A independência dos procuradores deve ser preservada, para que se evite a frustração ocorrida na Itália
Com seis anos e meio de meio de existência, a Operação Lava-Jato enfrenta contingências que marcam uma fase de mudanças na maior ação coordenada contra a corrupção já ocorrida no Brasil. A substituição fortuita do procurador Deltan Dallagnol, devido a problemas de saúde na família, na coordenação da principal força-tarefa, em Curitiba, se somou à renúncia coletiva dos procuradores da seção paulista da operação, em choque com a responsável pelos processos, Viviane de Oliveira Martinez. Há desentendimentos aparentemente insuperáveis.
É mais uma crise num contexto de dificuldades. Fracassou a opção do juiz Sergio Moro — que despachava os casos da Lava-Jato em Curitiba — de aceitar o convite para ser ministro da Justiça e Segurança Pública de Jair Bolsonaro, com a intenção de atuar no Executivo e de influenciar o Congresso em favor de uma agenda anticrime, e anticorrupção em particular. Para completar, o presidente eleito com promessas de combate ao roubo do dinheiro público esqueceu o discurso de campanha e levou para a Procuradoria-Geral da República Augusto Aras, com a missão de impor freios e controles à turma de Curitiba.
Os números do balanço da Lava-Jato impressionam: 163 prisões temporárias, 130 preventivas, 1.343 buscas e apreensões, 500 denúncias à Justiça. Por trás dessas estatísticas, a operação atingiu políticos da primeira linha de poder no país, a começar pelo ex-presidente Lula. Os R$ 4 bilhões devolvidos aos cofres públicos, e os R$ 12,4 bilhões estimados em multas compensatórias lavradas em acordos de leniência, delações feitas em empresas, são mais uma evidência eloquente dos resultados da Lava-Jato. Jamais houve nada parecido no Brasil no combate à chaga histórica da corrupção.

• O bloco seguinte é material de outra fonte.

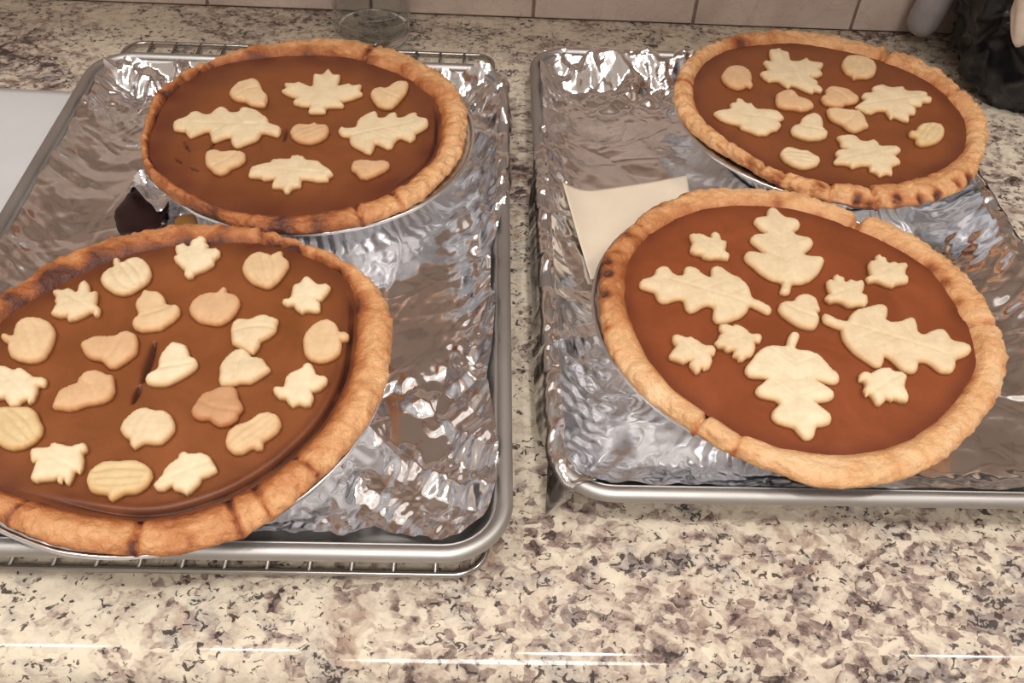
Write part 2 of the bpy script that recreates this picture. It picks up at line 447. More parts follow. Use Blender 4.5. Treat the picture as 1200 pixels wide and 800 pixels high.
def build_foil(p, label, edges, seed, discs, nu, nv, calm, wallamp, flooramp):
    """edges: functions l(t), r(t), f(s), b(s): insets from the pan outline in metres."""
    h = p['h']
    s = np.linspace(0, 1, nu); t = np.linspace(0, 1, nv)
    S, T = np.meshgrid(s, t, indexing='ij')
    L = edges['l'](T); R_ = edges['r'](T); Fr = edges['f'](S); B = edges['b'](S)
    X = L + S * (PW - R_ - L); Y = Fr + T * (PD - B - Fr)
    ins = np.minimum(np.minimum(X, PW - X), np.minimum(Y, PD - Y))
    # rounded corners
    rc = 0.03
    cx = np.minimum(X, PW - X); cy = np.minimum(Y, PD - Y)
    cor = (cx < rc) & (cy < rc)
    ins = np.where(cor, rc - np.hypot(rc - cx, rc - cy), ins)
    zr = h + 0.0009
    fl = 0.0012 + 0.0016
    z = np.where(ins > 0.026, fl, 0)
    fil = 0.046
    k = (fil - ins) / (fil - 0.0085)
    zw = fl + (zr - 0.0012 - fl) * np.clip(k, 0, 1) ** 2.0
    z = np.where(ins <= fil, zw, z)
    top = (ins < 0.0085)
    arc = np.clip((ins - 0.0042) / 0.0046, -1.0, 1)
    zt = h - 0.0042 + 0.0051 * np.sqrt(np.clip(1 - arc ** 2, 0, 1))
    zt = np.where(ins < -0.0003, h - 0.0042 - (-0.0003 - ins) * 2.2, zt)
    z = np.where(top, np.maximum(zt, 0.003), z)
    z_in = z.copy()
    # crumples
    wallw = 1 - sstep(0.012, 0.05, ins)
    dm = np.ones_like(X)
    for (dx, dy, rr) in discs:
        dm *= sstep(rr - 0.012, rr + 0.02, np.hypot(X - dx, Y - dy))
    cl = calm(X, Y)
    big = crumple(X, Y, seed, 6, 0.06, 0.16, flooramp, 0.4, 0.16, 0.05)
    mid = crumple(X, Y, seed + 1, 7, 0.025, 0.06, flooramp * 1.6, 0.5, 0.10, 0.25)
    fin = crumple(X, Y, seed + 2, 7, 0.014, 0.040, wallamp, 0.5, 0.06, 0.05)
    fin2 = crumple(X, Y, seed + 3, 10, 0.005, 0.014, wallamp * 1.0, 0.6, 0.035, 0.15)
    # long single creases
    rng = np.random.RandomState(seed + 77); cr = np.zeros_like(X)
    for q in range(80):
        x0, y0 = rng.rand() * PW, rng.rand() * PD; th = rng.rand() * PI; ln = 0.015 + 0.05 * rng.rand() ** 2
        bend = rng.uniform(-6, 6)
        a = (X - x0) * math.cos(th) + (Y - y0) * math.sin(th)
        o_ = -(X - x0) * math.sin(th) + (Y - y0) * math.cos(th) - bend * a * a
        wd = 0.0016 + 0.0022 * rng.rand()
        cr += rng.choice([-1, 1]) * wd * rng.uniform(.10, .26) * np.clip(1 - np.abs(o_) / wd, 0, 1) * np.clip(1 - np.abs(a) / ln, 0, 1) ** .5
    fw = np.clip(0.30 * wallw + cl, 0, 1)
    z = np.where((ins <= fil) & (ins > 0.0085), fl + (zw - fl) * (0.25 + 0.75 * np.clip(dm + sstep(.030, .016, ins), 0, 1)), z)
    Z = z + (big + mid + cr) * dm * (1 - 0.7 * (1 - sstep(0.0, 0.02, ins))) + (fin * fw + fin2 * fw * 0.8) * np.clip(dm, 0.0, 1) * (.35 + .65 * sstep(-.001, .006, ins))
    Z = np.where(ins > 0.026, np.maximum(Z, 0.0012 + 0.0003), Z)
    # keep the sheet above the pan metal
    Z = np.maximum(Z, np.where(ins > 0.0262, 0.0015, np.where(ins > 0.0085, 0.0018 + (h - 0.004) * np.clip((0.0235 - ins) / 0.0145, 0, 1), Z)))
    V = np.stack([X, Y, Z], -1).reshape(-1, 3)
    idx = np.arange(nu * nv).reshape(nu, nv)
    F = np.stack([idx[:-1, :-1], idx[1:, :-1], idx[1:, 1:], idx[:-1, 1:]], -1).reshape(-1, 4)
    me = bpy.data.meshes.new('foil_sheet')
    me.vertices.add(len(V)); me.vertices.foreach_set('co', V.astype(np.float32).ravel())
    me.loops.add(len(F) * 4); me.loops.foreach_set('vertex_index', F.astype(np.int32).ravel())
    me.polygons.add(len(F)); me.polygons.foreach_set('loop_start', np.arange(0, len(F) * 4, 4, dtype=np.int32))
    me.update(calc_edges=True); me.validate()
    me.polygons.foreach_set('use_smooth', np.ones(len(F), dtype=bool))
    me.materials.append(M_FOIL)
    o = bpy.data.objects.new('foil_sheet', me); COL.objects.link(o)
    o.location = (p['x'], p['y'], p['z']); o.rotation_euler = (0, 0, p['rz'])
    tag(o, label, 'foil', 'foil sheets lining the baking sheets')
    return o

def wob(a, sc, seed):
    return lambda t: a * vnoise(t * sc + 3.3, t * 0 + seed, seed)
def pl(px, py):   # piecewise linear
    return lambda t: np.interp(t, px, py)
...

Mas a operação não escaparia da fadiga de material. Não apenas pelo efeito das resistências previsíveis a que promotores, policiais e juízes começassem a reprimir um tipo de crime do colarinho branco ao largo do qual as instituições costumavam passar, inertes e apáticas. Mas também pela sedimentação, dentro da própria Lava-Jato, de uma cultura salvacionista, que por vezes desafiou limites e ritos legais, gerando a gritaria cada vez mais estridente contra um certo “lava-jatismo”. Não poderia ser diferente num país em que corrupção se transformara em moeda corrente nos negócios entre empresários e governos.
A operação entra agora em fase de ajuste. Nela deve haver o cuidado em preservar o que a Lava-Jato trouxe de positivo à luta contra o desvio de dinheiro do contribuinte. A questão estará presente caso prospere a ideia de uma central única de forças-tarefas, proposta com a evidente intenção de impedir que se repita a autonomia de Curitiba. Diante das mudanças inevitáveis, é essencial preservar a independência dos procuradores, para garantir que o espírito de combate aos corruptos não seja sacrificado no altar das conveniências políticas — e evitar que a Lava-Jato tenha o destino frustrante da congênere italiana Mãos Limpas.